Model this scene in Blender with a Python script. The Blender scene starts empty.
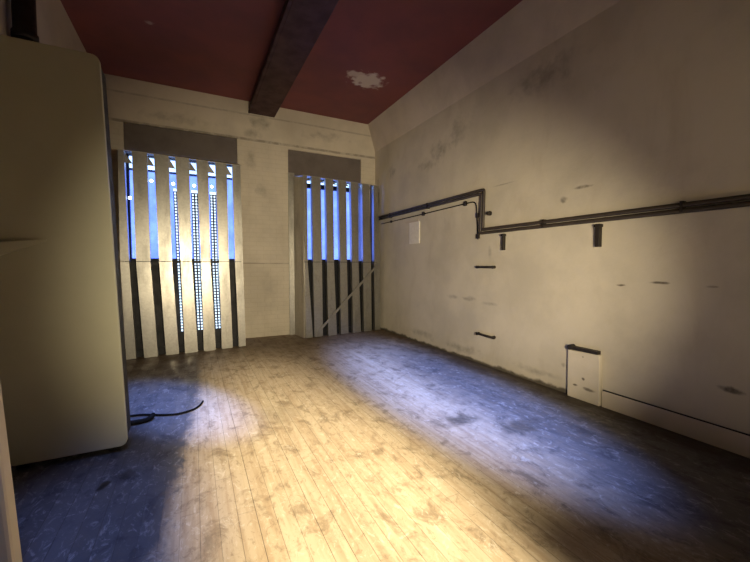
import bpy, bmesh, math, random
from mathutils import Vector, Matrix
random.seed(4)
S = bpy.context.scene
COL = S.collection

# ------------------------------------------------------------------ helpers
class MB:
    """collects shapes (world metres) and links them as ONE mesh object"""
    def __init__(self): self.bm = bmesh.new()
    def hexa(self, p):                       # 8 points: bottom ring 0-3, top ring 4-7
        v = [self.bm.verts.new(q) for q in p]
        for f in ((3,2,1,0),(4,5,6,7),(0,1,5,4),(1,2,6,5),(2,3,7,6),(3,0,4,7)):
            self.bm.faces.new([v[i] for i in f])
        return self
    def box(self, a, b):
        (x0,y0,z0),(x1,y1,z1) = a, b
        return self.hexa([(x0,y0,z0),(x1,y0,z0),(x1,y1,z0),(x0,y1,z0),(x0,y0,z1),(x1,y0,z1),(x1,y1,z1),(x0,y1,z1)])
    def tube(self, pts, r, n=12, cap=True):
        pts = [Vector(p) for p in pts]; rings = []
        ref = None
        for i, p in enumerate(pts):
            t = (pts[min(i+1,len(pts)-1)] - pts[max(i-1,0)]).normalized()
            if ref is None:
                ref = Vector((0,0,1)) if abs(t.z) < .9 else Vector((1,0,0))
            u = (ref - t*ref.dot(t))
            if u.length < 1e-4: u = t.orthogonal()
            u.normalize(); ref = u; w = t.cross(u)
            rr = r[i] if isinstance(r, (list,tuple)) else r
            rings.append([self.bm.verts.new(p + rr*(math.cos(k*2*math.pi/n)*u + math.sin(k*2*math.pi/n)*w)) for k in range(n)])
        for a, b in zip(rings, rings[1:]):
            for k in range(n):
                f = self.bm.faces.new((a[k], a[(k+1)%n], b[(k+1)%n], b[k])); f.smooth = True
        if cap:
            self.bm.faces.new(rings[0][::-1]); self.bm.faces.new(rings[-1])
        return self
    def prism(self, outline, axis, a, b):    # 2-D outline extruded along axis
        def P(u, v, w):
            return {0:(w,u,v), 1:(u,w,v), 2:(u,v,w)}[axis]
        A = [self.bm.verts.new(P(u,v,a)) for u,v in outline]
        B = [self.bm.verts.new(P(u,v,b)) for u,v in outline]
        n = len(outline)
        self.bm.faces.new(A[::-1]); self.bm.faces.new(B)
        for k in range(n): self.bm.faces.new((A[k],A[(k+1)%n],B[(k+1)%n],B[k]))
        return self
    def ball(self, c, r, seg=12):
        bmesh.ops.create_uvsphere(self.bm, u_segments=seg, v_segments=seg//2+2, radius=r, matrix=Matrix.Translation(c))
        return self
    def build(self, name, mat, parent=None, bevel=0, **props):
        bmesh.ops.recalc_face_normals(self.bm, faces=self.bm.faces)
        org = Vector((0,0,0))
        if parent is not None:
            q = parent
            while q is not None: org += q.location; q = q.parent
        for v in self.bm.verts: v.co -= org
        me = bpy.data.meshes.new(name); self.bm.to_mesh(me); self.bm.free()
        me.materials.append(mat)
        o = bpy.data.objects.new(name, me); COL.objects.link(o)
        if parent is not None: o.parent = parent
        if bevel:
            m = o.modifiers.new('bevel','BEVEL'); m.width = bevel; m.segments = 2; m.limit_method = 'ANGLE'
        for k, v in props.items(): o[k] = v
        return o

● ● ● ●

> [The problem] Starting at the first line of the material, output exactly the lines up to and including the one with "COL = S.collection". Do not include the pictures.

> [Response for this exercise]
Model this scene in Blender with a Python script. The Blender scene starts empty.
import bpy, bmesh, math, random
from mathutils import Vector, Matrix
random.seed(4)
S = bpy.context.scene
COL = S.collection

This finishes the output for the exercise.